Bratislava: Slovakia's president said on Monday he will ask Prime Minister Robert Fico to try to form a new government, after Fico's leftist Smer party won the most votes but lost its parliamentary majority in Saturday's election.
Fico faces a tough job as five of the eight parties elected to parliament have taken an initial stance against working with him.
Slovakia will hold the European Union's rotating presidency in the second half of the year, giving it a central role in the EU's migration crisis and, potentially, coping with the turmoil if Britain votes to leave the EU in a referendum in June.
"A complicated situation has emerged, there are several dividing lines between the elected parties," said President Andrej Kiska, a non-partisan figure who has the authority to appoint prime ministers.
"Some of them cannot be overcome and it would not be right to try. Some of them will be very hard to overcome but it will be inevitable. Representatives of the parties will have to deal with it," he said. Kiska will ask Fico to seek to form a government after he returns from EU summit in Brussels.
Fico had hoped an anti-immigration stance and popular measures such as a cut in the sales tax on food and free train rides for students and pensioners would secure him a third term.
His party won 28.3 per cent of the vote, down from 44.4 per cent in the 2012 election, as many voters responded to opposition campaigning against corruption and shortcomings in healthcare and education.
Part of the anti-immigrant vote went to the far-right People's Party-Our Slovakia, a party none of the others will deal with as they see it as fascist group.
Fico is likely to try to lure the centrist Siet, the Most-Hid ("Bridge") party and the moderate nationalist Slovak National Party (SNS).
But Siet said on Monday it would not join a Fico coalition and Most-Hid, a centrist party with links to the ethnic Hungarian minority, refuses to work with the SNS due to its nationalistic record.
The three biggest centre-right parties -- the libertarian Freedom and Solidarity (SaS), Ordinary People, and a new protest movement "We Are Family" -- said they would also not work with Fico.
SaS chief Richard Sulik could be given the next chance to try form a government if Fico fails, but would face similar obstacles.
An economist favouring flat tax and legalising marijuana, Sulik campaigned on a strong anti-Fico platform, attacking his welfare benefits as populism, but took the same line as Fico on immigration.
Sulik brought down the last centre-right cabinet in 2012 over its refusal to back a euro zone bailout for Greece but said he would avoid such clashes in the future.
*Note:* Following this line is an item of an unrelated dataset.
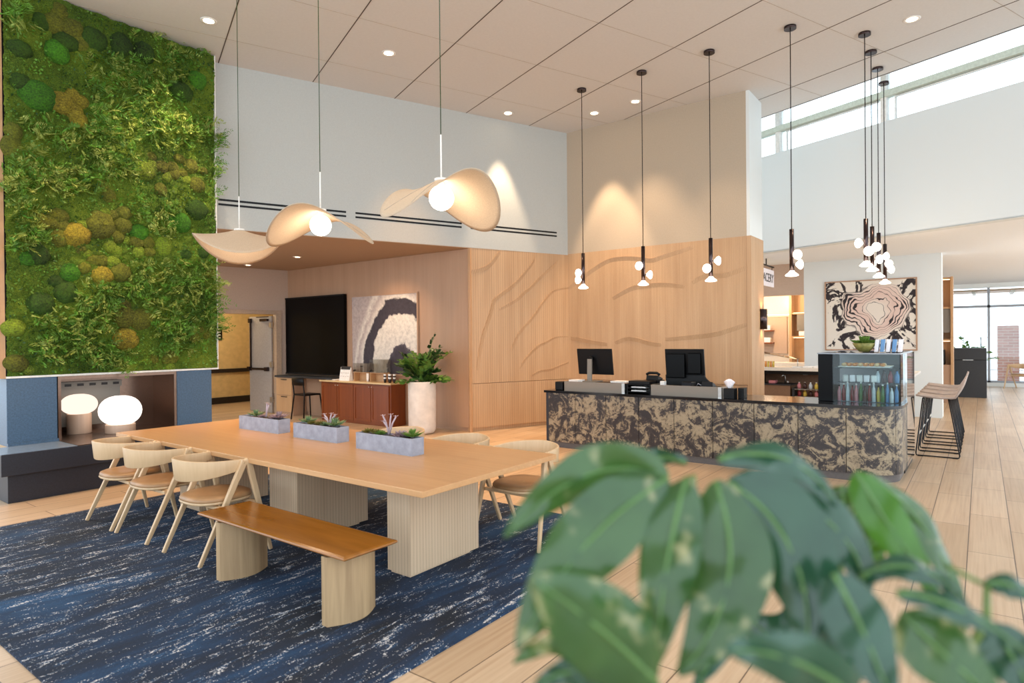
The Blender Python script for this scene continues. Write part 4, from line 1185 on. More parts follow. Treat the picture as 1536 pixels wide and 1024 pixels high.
# black shelf rack between the risers
t = thing('paper_rack', 'black open letter rack between the two desk risers', 'rack', (8.3, 3.86, 0.86))
m = MB(); m.box((8.1, 3.67, 0.86), (8.4, 3.69, 1.0)); m.box((8.1, 4.02, 0.86), (8.4, 4.04, 1.0)); m.box((8.38, 3.69, 0.86), (8.4, 4.02, 1.0)); m.build('frame', M['black'], t)
for z in (0.885, 0.935, 0.985):
    m = MB(); m.box((8.1, 3.69, z), (8.38, 4.02, z + 0.008)); m.build('shelf', M['black'], t)
for z, lb in ((0.893, 'lower stack of papers inside the black letter rack'), (0.943, 'upper stack of papers inside the black letter rack')):
    on(8.13, 3.76, z, 8.36, 3.98, z + 0.016, 'paper_stack', M['paper'], lb, 'paper', 'paper stacks in the letter rack', 0)
on(8.12, 3.70, 0.993, 8.36, 4.02, 1.04, 'receipt_printer', M['black'], 'low black printer lying on top of the letter rack', 'printer', None, 0.008)
# phone and small things behind
def phone(x, y, z, label):
    t = thing('desk_phone', label, 'telephone', (x, y, z))
    m = MB(); m.hexa([(x - .09, y - .09, z), (x + .09, y - .09, z), (x + .09, y + .09, z), (x - .09, y + .09, z), (x - .07, y - .09, z + .07), (x + .09, y - .09, z + .02), (x + .09, y + .09, z + .02), (x - .07, y + .09, z + .07)]); m.build('body', M['black'], t, bevel=0.006)
    m = MB(); m.tube([(x - .05, y - .1, z + .075), (x - .04, y - .06, z + .1), (x - .04, y + .06, z + .1), (x - .05, y + .1, z + .075)], 0.02, 8); m.build('handset', M['black'], t)
phone(8.45, 3.78, 0.86 + 0.18, 'black desk phone beside the till monitor, above the letter rack')
bpy.data.objects['desk_phone'].location.z = 1.04
on(8.37, 3.66, 0.86, 8.56, 3.9, 1.04, 'equipment_case', M['black'], 'black equipment case under the desk phone', 'case')
bpy.data.objects['desk_phone'].location.x += 0.02
on(8.06, 5.08, 0.86, 8.24, 5.22, 0.99, 'card_terminal', M['black'], 'black card terminal at the left end of the desk', 'card reader', None, 0.012)
t = thing('card_reader', 'small black card reader beside the right riser shelf front', 'card reader', (8.2, 2.9, 0.985))
m = MB(); m.hexa([(8.14, 2.82, .985), (8.28, 2.82, .985), (8.28, 2.98, .985), (8.14, 2.98, .985), (8.16, 2.83, 1.06), (8.26, 2.83, 1.03), (8.26, 2.97, 1.03), (8.16, 2.97, 1.06)]); m.build('body', M['blackmetal'], t, bevel=0.006)
m = MB(); m.tube([(8.2, 2.98, 1.0), (8.18, 3.03, 1.03), (8.2, 3.06, 0.99)], 0.006, 6); m.build('cable', M['concrete'], t)
on(8.14, 4.86, 0.985, 8.34, 5.02, 1.02, 'paper_stack', M['paper'], 'white paper stack on the left riser beside the monitor', 'paper', None, 0)
on(8.3, 4.14, 0.985, 8.5, 4.4, 1.012, 'keyboard', M['paper'], 'pale keyboard lying right of the left monitor stand', 'keyboard', None, 0.003)
on(8.12, 3.1, 0.985, 8.3, 3.24, 1.05, 'label_printer', M['blackmetal'], 'squat dark printer in front of the till monitor', 'printer', None, 0.01)
on(8.16, 3.5, 0.985, 8.24, 3.56, 1.045, 'paper_cup', M['paper'], 'small white cup left of the till monitor', 'cup', None, 0.004)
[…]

The "We Are family" party of businessman Boris Kollar said it could support an SaS-led cabinet but would not join any coalition. With the backing of Kollar's 11 votes, a centre-right grouping of SaS, Ordinary People, SNS, and Siet would have 76 seats in the 150-seat parliament, far from the "stable majority" that President Kiska says he wants.
Otilia Dhand, an analyst at Teneo Intelligence, said the stalemate could lead to a very unstable coalition or even a temporary technocrat cabinet to carry the country through its EU presidency.